Imagine Britain a leading player in Europe once more, a force for good promoting democracy and civil rights and free trade between nations, dealing with the debt burden at the heart of any strategy for overseas development, helping fashion the United Nations and the institutions of international co-operation for a new world.
This is my covenant with the British people. Judge me upon it. The buck stops here. For the future, not the past, for the many, not the few, for trust, not betrayal, for the age of achievement, not the age of decline -that is my covenant with the British people.
We are not a sect or a cult. We are part of the broad movement of human progress, the marriage of ambition with justice, the constant striving of the human spirit to do better, to be better. It is that which separates us from the Conservatives. And it was there long ago, there even when the ancient prophets of the Old Testament first pleaded the cause of the marginal, the powerless, the disenfranchised.
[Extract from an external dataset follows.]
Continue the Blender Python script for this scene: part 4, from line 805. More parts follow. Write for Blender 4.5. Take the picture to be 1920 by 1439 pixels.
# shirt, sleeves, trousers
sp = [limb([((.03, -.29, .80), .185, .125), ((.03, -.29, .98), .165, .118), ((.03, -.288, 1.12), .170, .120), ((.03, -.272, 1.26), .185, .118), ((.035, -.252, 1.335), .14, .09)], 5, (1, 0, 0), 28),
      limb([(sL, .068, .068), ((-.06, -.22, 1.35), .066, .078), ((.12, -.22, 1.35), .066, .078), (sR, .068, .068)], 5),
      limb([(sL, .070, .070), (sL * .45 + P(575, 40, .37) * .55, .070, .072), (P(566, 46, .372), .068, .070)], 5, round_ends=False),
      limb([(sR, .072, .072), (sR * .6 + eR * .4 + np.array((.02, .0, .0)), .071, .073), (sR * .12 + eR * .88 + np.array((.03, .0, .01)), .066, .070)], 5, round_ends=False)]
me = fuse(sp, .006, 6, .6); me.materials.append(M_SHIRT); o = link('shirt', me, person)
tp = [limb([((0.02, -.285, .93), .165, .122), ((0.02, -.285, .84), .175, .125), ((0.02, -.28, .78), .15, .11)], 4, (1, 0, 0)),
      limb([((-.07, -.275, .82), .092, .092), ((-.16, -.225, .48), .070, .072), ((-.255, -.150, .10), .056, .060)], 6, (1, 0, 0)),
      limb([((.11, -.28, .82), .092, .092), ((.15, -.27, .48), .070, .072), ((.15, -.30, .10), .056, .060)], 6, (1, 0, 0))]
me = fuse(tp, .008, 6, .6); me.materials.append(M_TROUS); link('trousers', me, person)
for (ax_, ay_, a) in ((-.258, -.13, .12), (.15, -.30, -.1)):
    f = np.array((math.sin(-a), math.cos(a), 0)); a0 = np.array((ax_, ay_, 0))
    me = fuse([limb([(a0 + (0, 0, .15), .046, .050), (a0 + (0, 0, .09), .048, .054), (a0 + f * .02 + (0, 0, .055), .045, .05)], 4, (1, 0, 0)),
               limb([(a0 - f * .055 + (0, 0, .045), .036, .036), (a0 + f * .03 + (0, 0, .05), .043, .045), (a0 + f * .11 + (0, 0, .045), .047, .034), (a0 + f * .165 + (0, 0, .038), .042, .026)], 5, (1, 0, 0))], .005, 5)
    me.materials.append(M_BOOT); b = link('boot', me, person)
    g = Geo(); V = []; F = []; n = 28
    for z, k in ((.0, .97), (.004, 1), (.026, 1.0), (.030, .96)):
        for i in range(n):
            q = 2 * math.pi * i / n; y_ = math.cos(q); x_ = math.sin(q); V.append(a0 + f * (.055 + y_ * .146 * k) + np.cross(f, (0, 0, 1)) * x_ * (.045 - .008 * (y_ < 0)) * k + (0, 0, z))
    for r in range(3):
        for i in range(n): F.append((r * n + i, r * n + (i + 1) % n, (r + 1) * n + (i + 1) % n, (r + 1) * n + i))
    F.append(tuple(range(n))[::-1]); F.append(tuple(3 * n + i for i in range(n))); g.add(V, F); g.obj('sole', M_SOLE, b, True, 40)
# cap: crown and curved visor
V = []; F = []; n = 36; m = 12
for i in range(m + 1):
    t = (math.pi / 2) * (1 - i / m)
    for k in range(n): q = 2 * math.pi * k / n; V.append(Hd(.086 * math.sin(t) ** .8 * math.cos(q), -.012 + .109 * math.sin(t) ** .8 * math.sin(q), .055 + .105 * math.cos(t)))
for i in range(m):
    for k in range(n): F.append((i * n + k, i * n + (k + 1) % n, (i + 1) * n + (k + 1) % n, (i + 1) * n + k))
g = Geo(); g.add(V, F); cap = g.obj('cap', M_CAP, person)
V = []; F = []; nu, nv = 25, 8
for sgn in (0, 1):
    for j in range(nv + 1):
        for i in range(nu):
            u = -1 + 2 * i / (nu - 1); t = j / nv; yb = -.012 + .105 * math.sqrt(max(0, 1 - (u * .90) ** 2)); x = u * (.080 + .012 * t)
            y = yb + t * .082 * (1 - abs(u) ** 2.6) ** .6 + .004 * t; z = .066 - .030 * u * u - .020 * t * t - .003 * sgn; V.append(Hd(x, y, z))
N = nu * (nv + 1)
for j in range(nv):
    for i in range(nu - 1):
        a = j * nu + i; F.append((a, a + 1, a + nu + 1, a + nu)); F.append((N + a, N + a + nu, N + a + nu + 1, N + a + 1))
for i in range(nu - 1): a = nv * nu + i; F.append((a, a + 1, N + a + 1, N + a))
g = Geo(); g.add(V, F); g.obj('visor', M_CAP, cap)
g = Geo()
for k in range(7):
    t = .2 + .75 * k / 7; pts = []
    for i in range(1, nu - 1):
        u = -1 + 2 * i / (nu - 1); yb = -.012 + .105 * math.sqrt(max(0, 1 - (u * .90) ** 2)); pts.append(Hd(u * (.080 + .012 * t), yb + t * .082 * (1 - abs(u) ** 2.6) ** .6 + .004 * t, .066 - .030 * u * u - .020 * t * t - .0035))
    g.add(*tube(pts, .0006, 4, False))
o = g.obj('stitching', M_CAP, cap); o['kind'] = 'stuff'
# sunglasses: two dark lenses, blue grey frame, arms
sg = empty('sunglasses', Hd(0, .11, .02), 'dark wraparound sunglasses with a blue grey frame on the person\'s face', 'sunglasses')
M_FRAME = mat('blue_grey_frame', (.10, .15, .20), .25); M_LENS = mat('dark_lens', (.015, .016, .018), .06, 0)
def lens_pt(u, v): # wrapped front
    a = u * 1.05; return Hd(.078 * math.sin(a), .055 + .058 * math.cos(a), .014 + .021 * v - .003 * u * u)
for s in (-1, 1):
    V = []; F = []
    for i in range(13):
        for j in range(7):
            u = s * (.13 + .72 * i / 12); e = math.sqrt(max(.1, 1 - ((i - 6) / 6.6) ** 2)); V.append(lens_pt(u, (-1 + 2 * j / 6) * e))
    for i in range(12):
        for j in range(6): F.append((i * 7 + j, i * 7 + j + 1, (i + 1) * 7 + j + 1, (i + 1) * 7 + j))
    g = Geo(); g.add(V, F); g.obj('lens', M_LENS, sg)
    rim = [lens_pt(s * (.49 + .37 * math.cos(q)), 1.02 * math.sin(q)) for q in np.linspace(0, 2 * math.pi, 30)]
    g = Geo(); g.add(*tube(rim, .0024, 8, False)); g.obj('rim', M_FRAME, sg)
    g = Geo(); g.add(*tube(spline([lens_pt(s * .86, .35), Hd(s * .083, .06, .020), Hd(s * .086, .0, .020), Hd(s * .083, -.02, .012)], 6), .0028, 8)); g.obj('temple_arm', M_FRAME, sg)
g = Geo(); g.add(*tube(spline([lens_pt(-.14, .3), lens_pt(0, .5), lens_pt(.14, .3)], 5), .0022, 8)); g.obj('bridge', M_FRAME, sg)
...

It was there when Wilberforce fought the slave trade against the vested interests of Tory money. It was there when the trade union movement began as an instrument against abuse in the work place. It was there when the young Jack Jones went to fight in the Spanish civil war for another people’s freedom out of nothing more than the goodness of his heart. It was there when we said, having conquered the evil of Hitler, that the welfare state must be built so that the destitution of the 30s never returned to our country. And it is here now, in this room, as we build around the Labour Party the new force for progress in British politics to bring in the new age of achievement for all our people. A thousand days -yes- to prepare for that thousand years.
We have the programme. We have the people to make decent change in our country. Let us call our nation now to its destiny. Let us lead it to our new age of achievement and build for us, for our children, their children, a Britain -a Britain united to win in the 21st century.